The Book of The Law - Skeptical Views

Skeptical Views

Israel Regardie argued in his biography of Crowley, The Eye in the Triangle, that Aiwass was an unconscious expression of Crowley's personality. Regardie stated that although Crowley initially regarded Aiwass as one of the secret chiefs, years later he came to believe that Aiwass was his own Holy Guardian Angel. Regardie argued: “If Aiwass was his own Higher Self, then the inference is none other than that Aleister Crowley was the author of the Book, and that he was the external mask for a variety of different hierarchical personalities… The man Crowley was the lowest rung of the hierarchical ladder, the outer shell of a God, even as we all are, the persona of a Star… He is the author of The Book of the Law even as he is the author of The Book of the Heart Girt with a Serpent and Liber Lapidis Lazuli, and so forth. …these latter books reveal a dialogue between the component parts of Crowley. It seems to me that basically this Liber Legis is no different.” Regardie also noted resemblances between the Book of the Law and these latter holy books, such as the inclusion of “rambling, unintelligible” passages, “some repugnant to reason by their absurdity, and their jarring goatish quality”. In 1906 Crowley wrote: "It has struck me - in connection with reading Blake that Aiwass, etc. "Force and Fire" is the very thing I lack. My "conscience" is really an obstacle and a delusion, being a survival of heredity and education." Regardie considered this an “illuminating admission” and argued that due to Crowley’s early religious training he developed an overly rigid superego or conscience. When he rebelled against Christianity, “he must have yearned for qualities and characteristics diametrically opposed to his own. In The Book of the Law the wish is fulfilled.” The Book of the Law was therefore a “colossal wish-fulfilment.” Regardie noted that the Book’s rejection of Judaeo-Christian mores was completely in accord with Crowley’s own moral and religious values and that in this sense “it is his Book”. Furthermore, although Crowley claimed to have initially objected to the Book's contents, Regardie expressed the view that he could not see what a person like Crowley would possibly object to. Regardie referred to Crowley's 1909 statement: “I want blasphemy, murder, rape, revolution, anything, bad or good, but strong,” and pointed out that the Book of the Law delivered all these things.

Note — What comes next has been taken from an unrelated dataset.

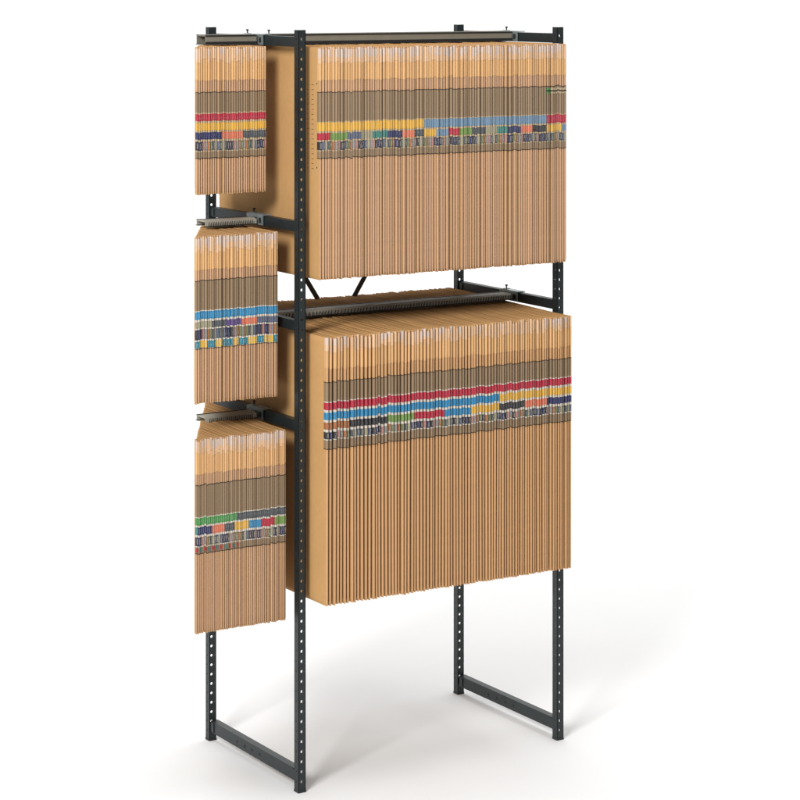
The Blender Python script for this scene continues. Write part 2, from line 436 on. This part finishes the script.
for row in ROWS:
    n = row['n']; a0, a1 = row['a0'], row['a1']
    w = [max(.5, 1 + row['grow']*(i/(n-1)-.5) + random.gauss(0, row.get('wv', .06))) for i in range(n)]
    tot = sum(w); acc = 0; info = []
    for i in range(n):
        p = w[i]/tot*(a1-a0); a = a0+acc+p/2; acc += p
        info.append((a, p))
    seen = {}
    for i, (a, p) in enumerate(info):
        bf, br = row['bf'] + random.gauss(0, .0007), row['br']
        if row.get('cut'):                                # the bay runs out here: the last folders are narrower, set back along a slant
            br = min(br, bf + max(.006, (a-a0)/.575))
        x = px_of(a, bf)
        cols = [pick(r, x) for r in row['lab']]
        num = NUM0[row['key']] + i
        cols.append(DIG[(i*3 + (i//10)) % 10] if row['key'] != 'upper right row' else DIG[(i*7 + i//10) % 10])
        zones = row['zones']
        if 'extra' in row:
            zones = dict(zones); zones['lab'] = zones['lab'] + [row['extra']]
            cols.append('gold' if int((x-191.6)/8.15) % 2 == 1 else 'aqua')
        vis = cols[:len(row['lab'])]
        key = tuple(vis); seen[key] = seen.get(key, 0)+1
        k = seen[key]
        txt = (' over '.join(vis) if len(vis) == 2 else ', '.join(vis))
        lab = f"{ORD.get(k, str(k)+'th')} from left of the tan folders labelled {txt}, {row['key']}"
        if k > 20: 
            t = {2:'twenty',3:'thirty',4:'forty',5:'fifty'}[k//10]
            lab = lab.replace(f"{k}th", t + ('-' + ORD[k % 10] if k % 10 else '').replace('--','-')) if k % 10 else lab.replace(f"{k}th", {30:'thirtieth',40:'fortieth',50:'fiftieth'}[k])
        grp = 'hanging folders in the ' + row['key']
        zj = random.gauss(0, .0003)
        root, sleeve, g = make_folder(row, a, bf, br, row['zt']+zj, row['zb']+zj+random.gauss(0, .00025), p*H, zones, cols, num, lab, grp, i)
        d, h, tf, tm, yf, kk = g
        if row['key'] == 'upper right row' and i == 0:
            root['label'] = 'leftmost tan folder of upper right row, printed scale down its wide bare side'
            mb = MB()
            for q in range(18):                          # printed scale along the front of its left side
                z = h*.838 - q*.0136
                for (yy, ln) in ((.034, .011), (.062, .008)):
                    xx = -(tf*.5 + (tm-tf)*.5*min(1, yy/kk)) - .0005; xb = -(tf*.5 + (tm-tf)*.5*min(1, (yy+ln)/kk)) - .0005
                    mb.face([(xx, yf+yy, z), (xx, yf+yy, z+.0012), (xb, yf+yy+ln, z+.0012), (xb, yf+yy+ln, z)], M['ink'])
            for z in (h*.842, h*.48):
                xx = -(tf*.5 + (tm-tf)*.5*min(1, .016/kk)) - .0005
                mb.face([(xx, yf+.014, z), (xx, yf+.014, z+.004), (xx-.0001, yf+.018, z+.004), (xx-.0001, yf+.018, z)], M['ink'])
            mb.build('printed_scale', sleeve)
        if row['key'] == 'bottom left row' and x < 241 and i % 2 == 0:
            mb = MB(); o = .0012; P = [(-tf*.5-o, yf+.004), (-tf*.16-o, yf-o), (tf*.16+o, yf-o), (tf*.5+o, yf+.004)]
            wrap(mb, P, h*(1-.578), h*(1-.558), M[('red', 'teal')[(i//2) % 2]]); mb.build('printed_tag', root)
        if row['key'] == 'upper right row' and x > 546:
            mb = MB(); mt = M['leaf green'] if x < 552 else M['pale']
            o = .0012
            P = [(-tf*.5-o, yf+.006), (-tf*.5-o, yf+.0018), (-tf*.16-o, yf-o), (tf*.16+o, yf-o), (tf*.5+o, yf+.0018)]
            wrap(mb, P, h*.775, h*.800, mt)
            wrap(mb, [(q[0]*1.02, q[1]-.0003) for q in P], h*.784, h*.790, M['ink'])
            mb.build('printed_tag', root)

# ------------------------------------------------------------------ light
wd = bpy.data.worlds.new('World'); S.world = wd; wd.use_nodes = True
bg = wd.node_tree.nodes['Background']; bg.inputs[0].default_value = (1, 1, 1, 1); bg.inputs[1].default_value = .33
from mathutils import Vector
def area(name, loc, target, size, power, col=(1, 1, 1), size_y=None):
    l = bpy.data.lights.new(name, 'AREA'); l.energy = power; l.color = col
    l.shape = 'RECTANGLE'; l.size = size; l.size_y = size_y or size
    o = bpy.data.objects.new(name, l); COL.objects.link(o); o.location = loc
    o.rotation_euler = (Vector(target)-Vector(loc)).to_track_quat('-Z', 'Y').to_euler()
    return o
area('key_softbox', (-5.3, -4.0, 4.7), (.4, .2, .9), 2.2, 650, (1, .99, .975))
area('overhead_softbox', (.4, .3, 6.0), (.4, .3, 0), 5.0, 265)
area('backdrop_added_lamp', fl_pt(0, 3.7, 5.4), fl_pt(0, 6.3, .5), 16, 365, size_y=1.5)  # added lamp, put in only to lift the sweep to white

# ------------------------------------------------------------------ camera
cd = bpy.data.cameras.new('Camera'); cam = bpy.data.objects.new('Camera', cd); COL.objects.link(cam)
cam.location = (-1.5379*H, -2.7355*H, 1.059*H)
cam.rotation_euler = (math.radians(90), 0, -math.atan2(.5261, .8504))
cd.sensor_width = 36; cd.lens = F_PX/800*36; cd.shift_y = -415/800; cd.clip_end = 1000
S.camera = cam
S.view_settings.view_transform = 'Standard'; S.view_settings.look = 'None'; S.view_settings.gamma = 1
S.view_settings.exposure = 0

He also argued that Rose's ability to answer Crowley's questions about Horus and the Qabala was not as remarkable as Crowley claimed. Rose had been married to Crowley for two years at this point and Regardie stated that Crowley may well have used Rose as a 'sounding board' for many of his own ideas. Therefore she may not have been as ignorant of magick and mysticism as Crowley let on.

Charles R. Cammell, author of Aleister Crowley: The Man, the Mage, the Poet also believed the Book was an expression of Crowley's personality:

The mind behind the maxims is cold, cruel and relentless. Mercy there is none, nor consolation; nor hope save in the service of this dread messenger of the gods of Egypt. Such is Liber Legis in letter and spirit; and as such, and in consideration of its manner of reception, it is a document of curious interest. That it is in part (but in part only) an emanation from Crowley's unconscious mind I can believe; for it bears a likeness to his own Daemonic personality.

Journalist Sarah Veale has also argued that Aiwass was an externalised part of Crowley's psyche and in support of this view quotes Crowley himself as saying:

"Ah, you realize that magick is something we do to ourselves. But it is more convenient to assume the objective existence of an angel who gives us new knowledge than to allege that our invocation has awakened a supernormal power in ourselves." (Kaczynski, 542).

Veale also pointed out the similarity in rhythmic style between The Book of the Law and some of Crowley's own non-channelled writings. In Magick in theory and practice, Crowley claimed that invoking the "barbarous names" in iambic tetrameter was very useful. Many of his own poems are written in iambic tetrameter, such as this excerpt from “The Riddle,” a poem to his former lover, Jerome Pollitt:

Habib hath heard; let all Iran
who spell aright from A to Z
Exalt thy fame and understand
with whom I made a marriage-bed

Iambic tetrameter is also used in Chapter II, 17 of Liber Al:

Hear me, ye people of sighing!
The sorrows of pain and regret
Are left to the dead and the dying,
The folk that not know me as yet.

Veale states that there are other similarities in writing styles besides the use of the same poetic meter. The fact that a supposedly discarnate intelligence just happened to have the same writing style as Crowley, suggests that Aiwass may have just been part of Crowley's unconscious mind after all.

Scholar Joshua Gunn also argued that the stylistic similarities between the Book and Crowley's poetic writings were too great for it to be anything other than Crowley's work:

Although Crowley sincerely believed that The Book of the Law was inspired by superhuman intelligences, its clichéd imagery, overwrought style, and overdone ecophonetic displays are too similar to Crowley's other poetic writings to be the product of something supernatural.